2016 drawing
The clash between Saudi Arabia and Iran over the execution of a Saudi cleric of Shia Muslim faith, and the occupation of the Saudi Embassy in Teheran in retaliation for that, is deeply worrying for many reasons.

The two countries are supporting opposite sides in the Syrian Civil War, and the participation of both countries would be vital to any chance of the brokering of a truce in that long running and deeply destructive war.

If the two countries now have no diplomatic relations with one another, it is hard to see how they can contribute to the talks in Vienna aimed at ending the war. That is tragic.

The two countries are also supporting opposite sides in another civil war, in Yemen, one of the poorest countries in the Arab world, which can least afford a regional power struggle being staged on its territory.

Many of the people executed in Saudi Arabia were on the death row for a long time.

The Shia cleric was condemned to death in 2014, so the timing of his and the other executions on the one day is significant. It may have been designed for domestic Saudi opinion, to send a message internationally, or both.

Some have suggested that the Saudis are raising the temperature in the region because they are worried about the Iran nuclear deal, and the fact that this may end of Iran’s economic isolation, which might change the balance of power in the region. Iran has the much bigger population, and greater unrealised economic potential.

Also executed on the same day as the Shia cleric were a number of Sunni opponents of the Saudi government, who have been on death row for some time too. A sort of sectarian balance of pain may have been sought by having all the executions at the same time.

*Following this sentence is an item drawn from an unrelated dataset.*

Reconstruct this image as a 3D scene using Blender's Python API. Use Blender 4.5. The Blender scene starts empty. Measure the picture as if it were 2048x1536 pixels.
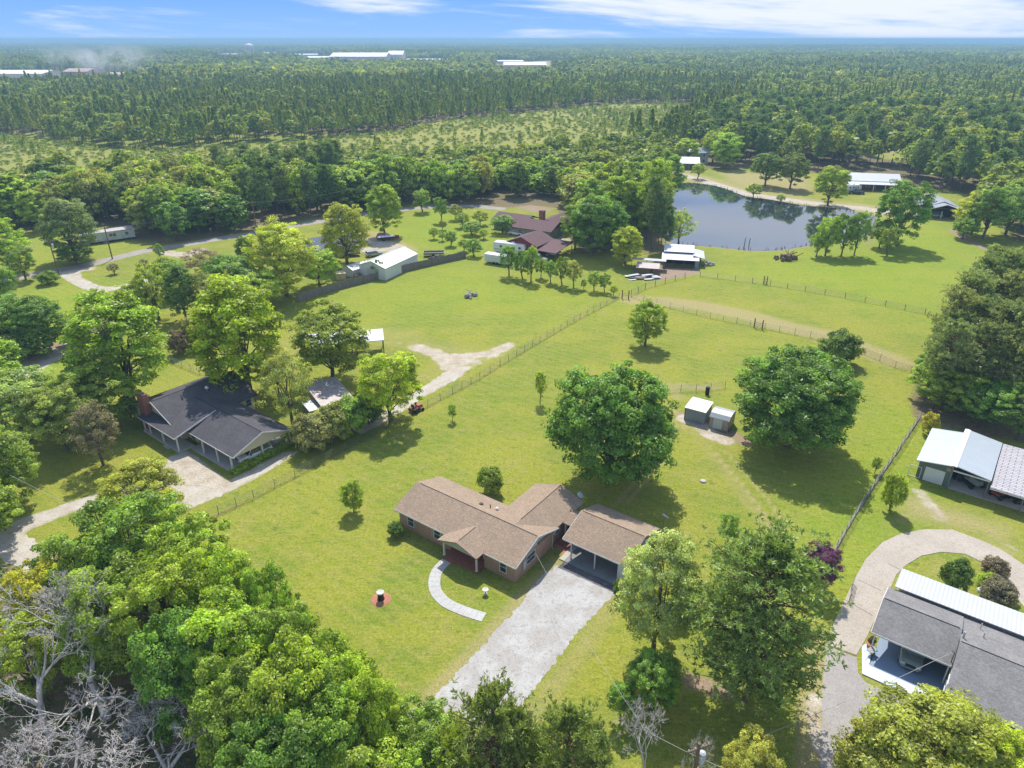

Given the chronic underdevelopment of the entire region, and the high levels of unemployment, the diversion of scarce resources to proxy wars is not in the interest of the people of the region.

Low oil prices are reducing the revenues of both countries, and one would think they could both ill afford the support they are giving to opposite sides in proxy wars in Syria and Yemen.

If the increased friction between the two countries prolongs, or intensifies, the Syrian Civil War, this will add to the refugee flow to Europe and to the suffering and the political instability flowing from that.

Europe has an obligation to take refugees, but so also have all the other countries of the world. So far there is little sign of help coming from any continent other than Europe.
Both Iran and Saudi Arabia practice the death penalty on a wide scale, which emphasises the large gap in values between both of them, and the European Union, where the death penalty is banned.

European countries have strong common interests and values, but they are having increasing difficulty in giving effect to these values in a coordinated way.